Ihr Institut bot kurze Zeit ukrainischen Wissenschaftlern Zuflucht. Inwiefern hat das ihren Alltag verändert?
Wir haben früh erkannt, dass ihr kurzes Stipendium von drei Monaten schneller zu Ende ginge als der Krieg. Für meinen Kollegen Marten Düring und mich war daher klar, dass wir diesen Wissenschaftlern weiterhin ein bestimmtes akademisches Umfeld anbieten wollten, und zwar unabhängig davon, ob sie jetzt Beschäftigte waren oder nicht. Und so haben wir das Luxembourg Ukrainian Research Network (LURN) begründet mit dem Ziel sie auch in unsere akademische Umgebung zu integrieren. Ich hatte bereits davor begonnen Ukrainisch zu lernen, weil ich als Freiwillige Flüchtlinge von der ukrainisch-polnischen Grenze abgeholt habe. Mittlerweile kann ich sogar Vorträge auf Ukrainisch halten. Aber natürlich weiß man, dass ich die Tochter von russischen Eltern bin.
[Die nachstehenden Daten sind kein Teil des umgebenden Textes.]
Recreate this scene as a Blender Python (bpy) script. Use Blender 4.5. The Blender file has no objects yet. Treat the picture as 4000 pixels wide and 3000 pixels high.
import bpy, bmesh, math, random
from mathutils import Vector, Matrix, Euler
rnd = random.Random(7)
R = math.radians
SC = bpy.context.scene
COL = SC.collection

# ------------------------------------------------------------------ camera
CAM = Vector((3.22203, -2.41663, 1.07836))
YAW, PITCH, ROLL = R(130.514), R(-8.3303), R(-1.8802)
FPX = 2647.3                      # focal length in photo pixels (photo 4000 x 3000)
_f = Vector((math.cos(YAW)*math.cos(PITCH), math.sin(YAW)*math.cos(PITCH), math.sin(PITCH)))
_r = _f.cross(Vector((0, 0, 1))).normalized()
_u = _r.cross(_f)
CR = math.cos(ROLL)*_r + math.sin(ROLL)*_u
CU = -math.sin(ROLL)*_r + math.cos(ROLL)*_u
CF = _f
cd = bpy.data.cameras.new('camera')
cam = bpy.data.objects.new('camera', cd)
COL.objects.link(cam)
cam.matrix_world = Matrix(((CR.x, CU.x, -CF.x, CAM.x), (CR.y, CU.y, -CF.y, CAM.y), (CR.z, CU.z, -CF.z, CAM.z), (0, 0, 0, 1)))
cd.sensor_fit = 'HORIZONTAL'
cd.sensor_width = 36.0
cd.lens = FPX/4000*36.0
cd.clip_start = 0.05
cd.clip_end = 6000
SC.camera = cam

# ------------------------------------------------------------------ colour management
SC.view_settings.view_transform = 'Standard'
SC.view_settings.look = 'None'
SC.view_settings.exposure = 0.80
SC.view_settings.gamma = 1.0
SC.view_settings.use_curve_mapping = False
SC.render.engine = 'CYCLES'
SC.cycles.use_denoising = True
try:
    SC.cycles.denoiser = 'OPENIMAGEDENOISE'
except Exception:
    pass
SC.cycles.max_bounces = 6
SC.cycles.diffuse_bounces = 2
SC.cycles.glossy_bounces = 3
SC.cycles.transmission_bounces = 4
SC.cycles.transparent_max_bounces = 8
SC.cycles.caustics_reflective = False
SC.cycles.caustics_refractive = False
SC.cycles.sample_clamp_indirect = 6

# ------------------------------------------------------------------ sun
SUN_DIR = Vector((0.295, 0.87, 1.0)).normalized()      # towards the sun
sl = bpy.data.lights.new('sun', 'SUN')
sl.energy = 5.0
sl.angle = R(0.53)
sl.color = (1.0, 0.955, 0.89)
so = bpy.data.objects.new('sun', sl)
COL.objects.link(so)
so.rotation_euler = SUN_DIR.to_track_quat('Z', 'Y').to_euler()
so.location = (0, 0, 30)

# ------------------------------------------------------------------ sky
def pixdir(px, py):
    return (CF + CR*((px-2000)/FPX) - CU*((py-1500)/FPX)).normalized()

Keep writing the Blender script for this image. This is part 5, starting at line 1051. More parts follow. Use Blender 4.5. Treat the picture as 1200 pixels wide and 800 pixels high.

Auch wenn ich in Kasachstan aufgewachsen bin und nie russische Bürgerin war. Es ist schwierig sich in der Sprache des Feindes als Freund zu positionieren. Und man hat ja doch kaum Möglichkeiten, etwas für die Ukraine von hier aus zu tun. Man popularisiert die ukrainische Kultur und Sprache, kümmert sich um Flüchtlinge, schlägt wissenschaftliche Brücken. Ukrainisch zu lernen und mich von russischen Behörden zu distanzieren ist da für mich eine weitere Möglichkeit, etwas zu tun. Krieg ist ein Barbarisierungsmechanismus. Man soll so bleiben, wie man auch zu Friedenszeiten war: anständig und menschlich. Was haben wir auch anderes dem Krieg entgegenzustellen.